_RECORDS PROVIDED:_
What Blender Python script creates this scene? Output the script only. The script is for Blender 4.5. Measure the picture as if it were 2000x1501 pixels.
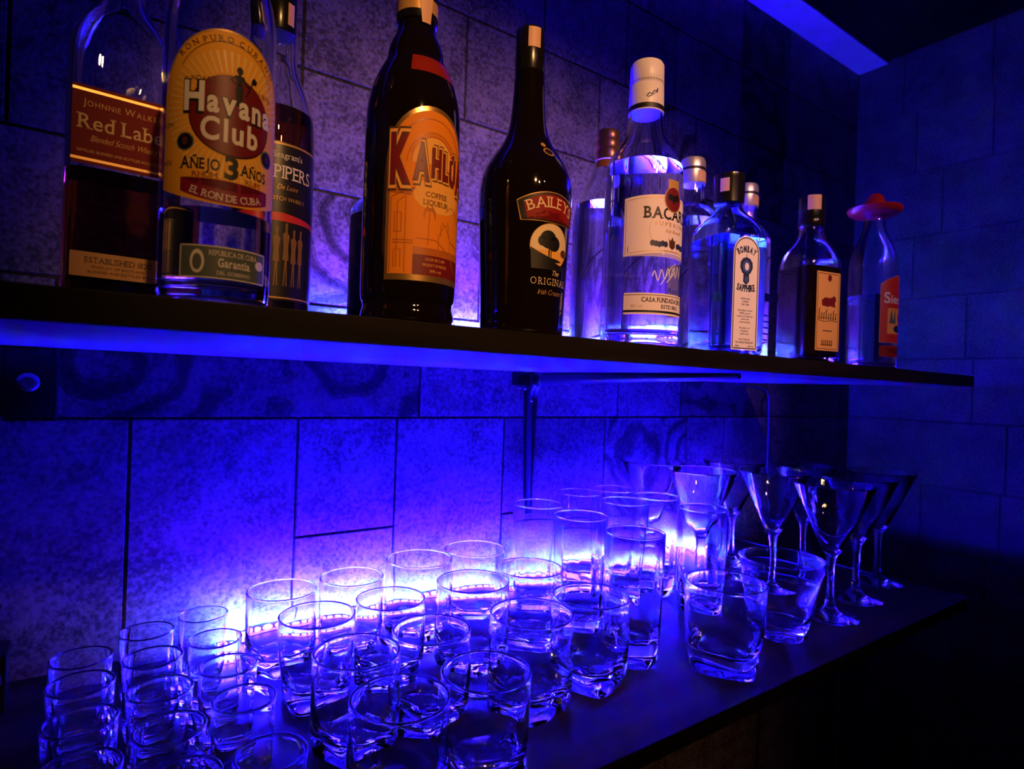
import bpy, bmesh, math, random
from mathutils import Vector, Matrix

for o in list(bpy.data.objects):
    bpy.data.objects.remove(o)
S = bpy.context.scene
COL = S.collection
R = math.radians
PI = math.pi

# ------------------------------------------------------------------ camera
LZ = 1.000                    # top of the lower shelf
CZ = LZ + 0.349               # eye height
UZ = CZ + 0.0445              # top of the upper shelf
WY = 0.869                    # face of the back wall
WX = 1.814                    # face of the right wall
XE = 1.283                    # right end of both shelves
FY = 0.400                    # front edge of both shelves
yaw, pitch, roll = R(35.25), R(0.1), R(1.94)
fwd = Vector((math.sin(yaw) * math.cos(pitch), math.cos(yaw) * math.cos(pitch), math.sin(pitch)))
rt = Vector((math.cos(yaw), -math.sin(yaw), 0))
up = rt.cross(fwd)
rt2 = rt * math.cos(roll) + up * math.sin(roll)
up2 = up * math.cos(roll) - rt * math.sin(roll)
cam = bpy.data.cameras.new('camera')
cam.sensor_width = 36.0
cam.lens = 36.0 * 1178.0 / 2000.0
cam.clip_start = 0.01
cam.dof.use_dof = True
cam.dof.focus_distance = 0.58
cam.dof.aperture_fstop = 9.0
co = bpy.data.objects.new('camera', cam)
m = Matrix((rt2, up2, -fwd)).transposed().to_4x4()
m.translation = Vector((0, 0, CZ))
co.matrix_world = m
COL.objects.link(co)
S.camera = co

# ------------------------------------------------------------------ world, exposure, lamps
w = bpy.data.worlds.new('night')
S.world = w
w.use_nodes = True
w.node_tree.nodes['Background'].inputs[0].default_value = (0.25, 0.12, 0.35, 1)
w.node_tree.nodes['Background'].inputs[1].default_value = 0.004
S.view_settings.view_transform = 'Standard'
S.view_settings.look = 'None'
S.view_settings.exposure = 0.0
S.view_settings.gamma = 1.0
S.view_settings.use_curve_mapping = False
cy = S.cycles
cy.max_bounces = 20
cy.transmission_bounces = 18
cy.glossy_bounces = 8
cy.diffuse_bounces = 3
cy.transparent_max_bounces = 8
cy.sample_clamp_indirect = 200.0
cy.use_denoising = True


def spot(name, loc, target, power, colour, radius, cone, blend):
    l = bpy.data.lights.new(name, 'SPOT')
    l.energy = power
    l.color = colour
    l.shadow_soft_size = radius
    l.spot_size = R(cone)
    l.spot_blend = blend
    o = bpy.data.objects.new(name, l)
    o.location = loc
    o.rotation_euler = (Vector(target) - Vector(loc)).to_track_quat('-Z', 'Y').to_euler()
    COL.objects.link(o)


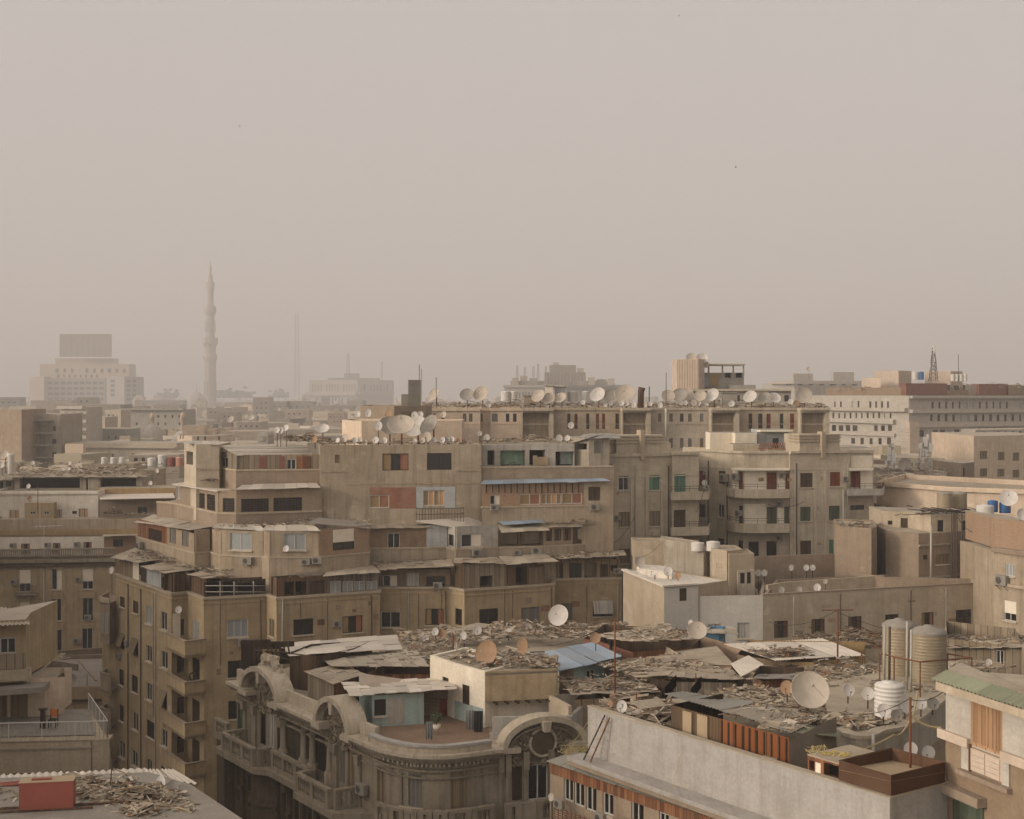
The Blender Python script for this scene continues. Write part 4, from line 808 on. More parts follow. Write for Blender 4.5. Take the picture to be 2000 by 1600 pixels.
wo = O.block(pts, 0, zc0-.02, 'stone', back=26, dirn=(.55, .83), roof='roofdust')
FL, FR = wo[0], wo[-1]; FC = wo[1:-1]
uat = lambda w, x, y=1450: w.at(x, y)[0]
a1l, a1r, a2l, a2r = uat(FL, 488, 1348), uat(FL, 562, 1383), uat(FL, 634, 1418), uat(FL, 703, 1448)
onl = lambda u: co_l[0].lerp(co_l[1], u/FL.L)
cors = [[co_l[0], onl(a1l+.75)], [onl(a1r-.75), onl(a2l+.75)], [onl(a2r-.75)]+curve+[co_r[0].lerp(co_r[1], .1)], [co_r[0].lerp(co_r[1], .86), co_r[1]]]
def run(z0, z1, do, di, mat='stone', name='cornice', p=None):
    for c in ([p] if p else cors): mb = MB(); band(mb, c, z0, z1, do, di, False); o = O.part(mb, name, mat)
    return o
run(22.12, 22.3, 0, -1.0, 'stonelt'); run(21.98, 22.11, -.12, -.9); run(21.8, 21.97, -.32, -.9); run(21.3, 21.42, -.62, -.85, 'stone', 'string_course'); run(20.95, 21.02, -.66, -.85, 'stone', 'string_course')
mb = MB(); cd_ = offs(curve, -.5)
for a, b in zip(cd_, cd_[1:]):
    d = (b-a); n = max(1, int(d.length/.2))
    for i in range(n): p = a+d*((i+.5)/n); mb.box((p.x, p.y, 21.70), .1, .16, .16, math.atan2(d.y, d.x))
O.part(mb, 'dentils', 'stonelt')
# attic parapets along the roof edge
run(zc0+.002, 22.95, -.75, -1.0, 'stonelt', 'roof_parapet', [co_l[0], co_l[1]]); ter = curve; run(zc0+.002, 22.62, -.35, -.62, 'stonelt', 'roof_parapet', ter); run(22.6, 22.72, -.28, -.68, 'parwhite', 'parapet_rim', ter)
def hood(w, xl, xr, rise, zb, t=.42, do=.72, di=-1.5):
    """arched hood: a deep segmental band with tympanum, keystone and end blocks"""
    ul, ur = w.at(xl, 1450)[0], w.at(xr, 1450)[0]; return hoodu(w, ul, ur, rise, zb, t, do, di)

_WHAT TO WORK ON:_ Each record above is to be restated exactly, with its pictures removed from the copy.

_RESULT OF THIS EXERCISE:_
What Blender Python script creates this scene? Output the script only. The script is for Blender 4.5. Measure the picture as if it were 2000x1501 pixels.
import bpy, bmesh, math, random
from mathutils import Vector, Matrix

for o in list(bpy.data.objects):
    bpy.data.objects.remove(o)
S = bpy.context.scene
COL = S.collection
R = math.radians
PI = math.pi

# ------------------------------------------------------------------ camera
LZ = 1.000                    # top of the lower shelf
CZ = LZ + 0.349               # eye height
UZ = CZ + 0.0445              # top of the upper shelf
WY = 0.869                    # face of the back wall
WX = 1.814                    # face of the right wall
XE = 1.283                    # right end of both shelves
FY = 0.400                    # front edge of both shelves
yaw, pitch, roll = R(35.25), R(0.1), R(1.94)
fwd = Vector((math.sin(yaw) * math.cos(pitch), math.cos(yaw) * math.cos(pitch), math.sin(pitch)))
rt = Vector((math.cos(yaw), -math.sin(yaw), 0))
up = rt.cross(fwd)
rt2 = rt * math.cos(roll) + up * math.sin(roll)
up2 = up * math.cos(roll) - rt * math.sin(roll)
cam = bpy.data.cameras.new('camera')
cam.sensor_width = 36.0
cam.lens = 36.0 * 1178.0 / 2000.0
cam.clip_start = 0.01
cam.dof.use_dof = True
cam.dof.focus_distance = 0.58
cam.dof.aperture_fstop = 9.0
co = bpy.data.objects.new('camera', cam)
m = Matrix((rt2, up2, -fwd)).transposed().to_4x4()
m.translation = Vector((0, 0, CZ))
co.matrix_world = m
COL.objects.link(co)
S.camera = co

# ------------------------------------------------------------------ world, exposure, lamps
w = bpy.data.worlds.new('night')
S.world = w
w.use_nodes = True
w.node_tree.nodes['Background'].inputs[0].default_value = (0.25, 0.12, 0.35, 1)
w.node_tree.nodes['Background'].inputs[1].default_value = 0.004
S.view_settings.view_transform = 'Standard'
S.view_settings.look = 'None'
S.view_settings.exposure = 0.0
S.view_settings.gamma = 1.0
S.view_settings.use_curve_mapping = False
cy = S.cycles
cy.max_bounces = 20
cy.transmission_bounces = 18
cy.glossy_bounces = 8
cy.diffuse_bounces = 3
cy.transparent_max_bounces = 8
cy.sample_clamp_indirect = 200.0
cy.use_denoising = True


def spot(name, loc, target, power, colour, radius, cone, blend):
    l = bpy.data.lights.new(name, 'SPOT')
    l.energy = power
    l.color = colour
    l.shadow_soft_size = radius
    l.spot_size = R(cone)
    l.spot_blend = blend
    o = bpy.data.objects.new(name, l)
    o.location = loc
    o.rotation_euler = (Vector(target) - Vector(loc)).to_track_quat('-Z', 'Y').to_euler()
    COL.objects.link(o)


The Blender Python script for this scene continues. Write part 4, from line 808 on. More parts follow. Write for Blender 4.5. Take the picture to be 2000 by 1600 pixels.
wo = O.block(pts, 0, zc0-.02, 'stone', back=26, dirn=(.55, .83), roof='roofdust')
FL, FR = wo[0], wo[-1]; FC = wo[1:-1]
uat = lambda w, x, y=1450: w.at(x, y)[0]
a1l, a1r, a2l, a2r = uat(FL, 488, 1348), uat(FL, 562, 1383), uat(FL, 634, 1418), uat(FL, 703, 1448)
onl = lambda u: co_l[0].lerp(co_l[1], u/FL.L)
cors = [[co_l[0], onl(a1l+.75)], [onl(a1r-.75), onl(a2l+.75)], [onl(a2r-.75)]+curve+[co_r[0].lerp(co_r[1], .1)], [co_r[0].lerp(co_r[1], .86), co_r[1]]]
def run(z0, z1, do, di, mat='stone', name='cornice', p=None):
    for c in ([p] if p else cors): mb = MB(); band(mb, c, z0, z1, do, di, False); o = O.part(mb, name, mat)
    return o
run(22.12, 22.3, 0, -1.0, 'stonelt'); run(21.98, 22.11, -.12, -.9); run(21.8, 21.97, -.32, -.9); run(21.3, 21.42, -.62, -.85, 'stone', 'string_course'); run(20.95, 21.02, -.66, -.85, 'stone', 'string_course')
mb = MB(); cd_ = offs(curve, -.5)
for a, b in zip(cd_, cd_[1:]):
    d = (b-a); n = max(1, int(d.length/.2))
    for i in range(n): p = a+d*((i+.5)/n); mb.box((p.x, p.y, 21.70), .1, .16, .16, math.atan2(d.y, d.x))
O.part(mb, 'dentils', 'stonelt')
# attic parapets along the roof edge
run(zc0+.002, 22.95, -.75, -1.0, 'stonelt', 'roof_parapet', [co_l[0], co_l[1]]); ter = curve; run(zc0+.002, 22.62, -.35, -.62, 'stonelt', 'roof_parapet', ter); run(22.6, 22.72, -.28, -.68, 'parwhite', 'parapet_rim', ter)
def hood(w, xl, xr, rise, zb, t=.42, do=.72, di=-1.5):
    """arched hood: a deep segmental band with tympanum, keystone and end blocks"""
    ul, ur = w.at(xl, 1450)[0], w.at(xr, 1450)[0]; return hoodu(w, ul, ur, rise, zb, t, do, di)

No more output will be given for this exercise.